* _Problem_
Quote the listing below in full and exactly as written, but omit every picture.

---------- Data shown

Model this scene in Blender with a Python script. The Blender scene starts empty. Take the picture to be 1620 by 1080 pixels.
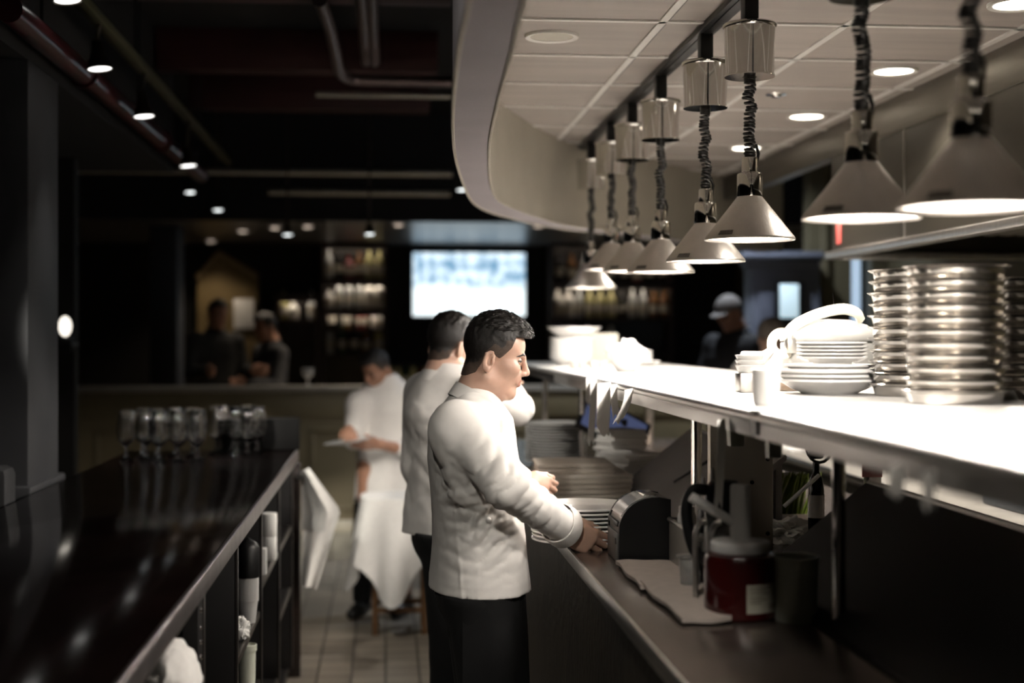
import bpy, bmesh, math, random
import numpy as np
from mathutils import Vector, Matrix, Euler
random.seed(7)
C = bpy.context.scene.collection
FPX = 2250.0
YAW = math.atan(200.0 / FPX)
EYE = 1.65
PI = math.pi


def at(px, py, Y=None, Z=None, X=None):
    """world point seen at photo pixel (px, py) on the plane Y=.., Z=.. or X=.. (used to survey the room)"""
    d = Vector(((px - 610) * math.cos(YAW), FPX * math.cos(YAW) - (px - 810) * math.sin(YAW), 530.0 - py))
    if Y is not None: t = Y / d.y
    elif Z is not None: t = (Z - EYE) / d.z
    else: t = X / d.x
    return Vector((d.x * t, d.y * t, EYE + d.z * t))


# ------------------------------------------------------------------ materials
MATS = {}


def M(name, col, rough=.5, metal=0.0, var=.12, scale=9.0, bump=0.0, bscale=None, trans=0.0, ior=1.45, emit=None, estr=0.0,
      coat=0.0, spec=None, stretch=None, alpha=1.0, sss=0.0, rvar=0.0):
    if name in MATS: return MATS[name]
    m = bpy.data.materials.new(name); m.use_nodes = True
    nt = m.node_tree; b = nt.nodes['Principled BSDF']
    tc = nt.nodes.new('ShaderNodeTexCoord'); mp = nt.nodes.new('ShaderNodeMapping')
    nt.links.new(tc.outputs['Object'], mp.inputs['Vector'])
    if stretch: mp.inputs['Scale'].default_value = stretch
    nz = nt.nodes.new('ShaderNodeTexNoise'); nz.inputs['Scale'].default_value = scale; nz.inputs['Detail'].default_value = 5
    nt.links.new(mp.outputs['Vector'], nz.inputs['Vector'])
    cr = nt.nodes.new('ShaderNodeValToRGB')
    c = Vector(col[:3])
    cr.color_ramp.elements[0].position = .3; cr.color_ramp.elements[1].position = .7
    cr.color_ramp.elements[0].color = (*(c * (1 - var)), 1)
    cr.color_ramp.elements[1].color = (*[min(1, v * (1 + var)) for v in c], 1)
    nt.links.new(nz.outputs['Fac'], cr.inputs['Fac']); nt.links.new(cr.outputs['Color'], b.inputs['Base Color'])
    b.inputs['Roughness'].default_value = rough; b.inputs['Metallic'].default_value = metal
    b.inputs['Transmission Weight'].default_value = trans; b.inputs['IOR'].default_value = ior
    b.inputs['Coat Weight'].default_value = coat
    b.inputs['Alpha'].default_value = alpha
    if spec is not None: b.inputs['Specular IOR Level'].default_value = spec
    if sss:
        b.inputs['Subsurface Weight'].default_value = sss
        b.inputs['Subsurface Radius'].default_value = (.012, .005, .003); b.inputs['Subsurface Scale'].default_value = 1.0
    if emit is not None:
        b.inputs['Emission Color'].default_value = (*emit, 1); b.inputs['Emission Strength'].default_value = estr
    if rvar:
        mr = nt.nodes.new('ShaderNodeMapRange'); mr.inputs['To Min'].default_value = max(0, rough - rvar); mr.inputs['To Max'].default_value = min(1, rough + rvar)
        nt.links.new(nz.outputs['Fac'], mr.inputs['Value']); nt.links.new(mr.outputs['Result'], b.inputs['Roughness'])
    if bump:
        n2 = nt.nodes.new('ShaderNodeTexNoise'); n2.inputs['Scale'].default_value = bscale or scale * 4; n2.inputs['Detail'].default_value = 4
        nt.links.new(mp.outputs['Vector'], n2.inputs['Vector'])
        bp = nt.nodes.new('ShaderNodeBump'); bp.inputs['Strength'].default_value = bump; bp.inputs['Distance'].default_value = .01
        nt.links.new(n2.outputs['Fac'], bp.inputs['Height']); nt.links.new(bp.outputs['Normal'], b.inputs['Normal'])
    MATS[name] = m
    return m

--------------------

* _Solution_
Model this scene in Blender with a Python script. The Blender scene starts empty. Take the picture to be 1620 by 1080 pixels.
import bpy, bmesh, math, random
import numpy as np
from mathutils import Vector, Matrix, Euler
random.seed(7)
C = bpy.context.scene.collection
FPX = 2250.0
YAW = math.atan(200.0 / FPX)
EYE = 1.65
PI = math.pi


def at(px, py, Y=None, Z=None, X=None):
    """world point seen at photo pixel (px, py) on the plane Y=.., Z=.. or X=.. (used to survey the room)"""
    d = Vector(((px - 610) * math.cos(YAW), FPX * math.cos(YAW) - (px - 810) * math.sin(YAW), 530.0 - py))
    if Y is not None: t = Y / d.y
    elif Z is not None: t = (Z - EYE) / d.z
    else: t = X / d.x
    return Vector((d.x * t, d.y * t, EYE + d.z * t))


# ------------------------------------------------------------------ materials
MATS = {}


def M(name, col, rough=.5, metal=0.0, var=.12, scale=9.0, bump=0.0, bscale=None, trans=0.0, ior=1.45, emit=None, estr=0.0,
      coat=0.0, spec=None, stretch=None, alpha=1.0, sss=0.0, rvar=0.0):
    if name in MATS: return MATS[name]
    m = bpy.data.materials.new(name); m.use_nodes = True
    nt = m.node_tree; b = nt.nodes['Principled BSDF']
    tc = nt.nodes.new('ShaderNodeTexCoord'); mp = nt.nodes.new('ShaderNodeMapping')
    nt.links.new(tc.outputs['Object'], mp.inputs['Vector'])
    if stretch: mp.inputs['Scale'].default_value = stretch
    nz = nt.nodes.new('ShaderNodeTexNoise'); nz.inputs['Scale'].default_value = scale; nz.inputs['Detail'].default_value = 5
    nt.links.new(mp.outputs['Vector'], nz.inputs['Vector'])
    cr = nt.nodes.new('ShaderNodeValToRGB')
    c = Vector(col[:3])
    cr.color_ramp.elements[0].position = .3; cr.color_ramp.elements[1].position = .7
    cr.color_ramp.elements[0].color = (*(c * (1 - var)), 1)
    cr.color_ramp.elements[1].color = (*[min(1, v * (1 + var)) for v in c], 1)
    nt.links.new(nz.outputs['Fac'], cr.inputs['Fac']); nt.links.new(cr.outputs['Color'], b.inputs['Base Color'])
    b.inputs['Roughness'].default_value = rough; b.inputs['Metallic'].default_value = metal
    b.inputs['Transmission Weight'].default_value = trans; b.inputs['IOR'].default_value = ior
    b.inputs['Coat Weight'].default_value = coat
    b.inputs['Alpha'].default_value = alpha
    if spec is not None: b.inputs['Specular IOR Level'].default_value = spec
    if sss:
        b.inputs['Subsurface Weight'].default_value = sss
        b.inputs['Subsurface Radius'].default_value = (.012, .005, .003); b.inputs['Subsurface Scale'].default_value = 1.0
    if emit is not None:
        b.inputs['Emission Color'].default_value = (*emit, 1); b.inputs['Emission Strength'].default_value = estr
    if rvar:
        mr = nt.nodes.new('ShaderNodeMapRange'); mr.inputs['To Min'].default_value = max(0, rough - rvar); mr.inputs['To Max'].default_value = min(1, rough + rvar)
        nt.links.new(nz.outputs['Fac'], mr.inputs['Value']); nt.links.new(mr.outputs['Result'], b.inputs['Roughness'])
    if bump:
        n2 = nt.nodes.new('ShaderNodeTexNoise'); n2.inputs['Scale'].default_value = bscale or scale * 4; n2.inputs['Detail'].default_value = 4
        nt.links.new(mp.outputs['Vector'], n2.inputs['Vector'])
        bp = nt.nodes.new('ShaderNodeBump'); bp.inputs['Strength'].default_value = bump; bp.inputs['Distance'].default_value = .01
        nt.links.new(n2.outputs['Fac'], bp.inputs['Height']); nt.links.new(bp.outputs['Normal'], b.inputs['Normal'])
    MATS[name] = m
    return m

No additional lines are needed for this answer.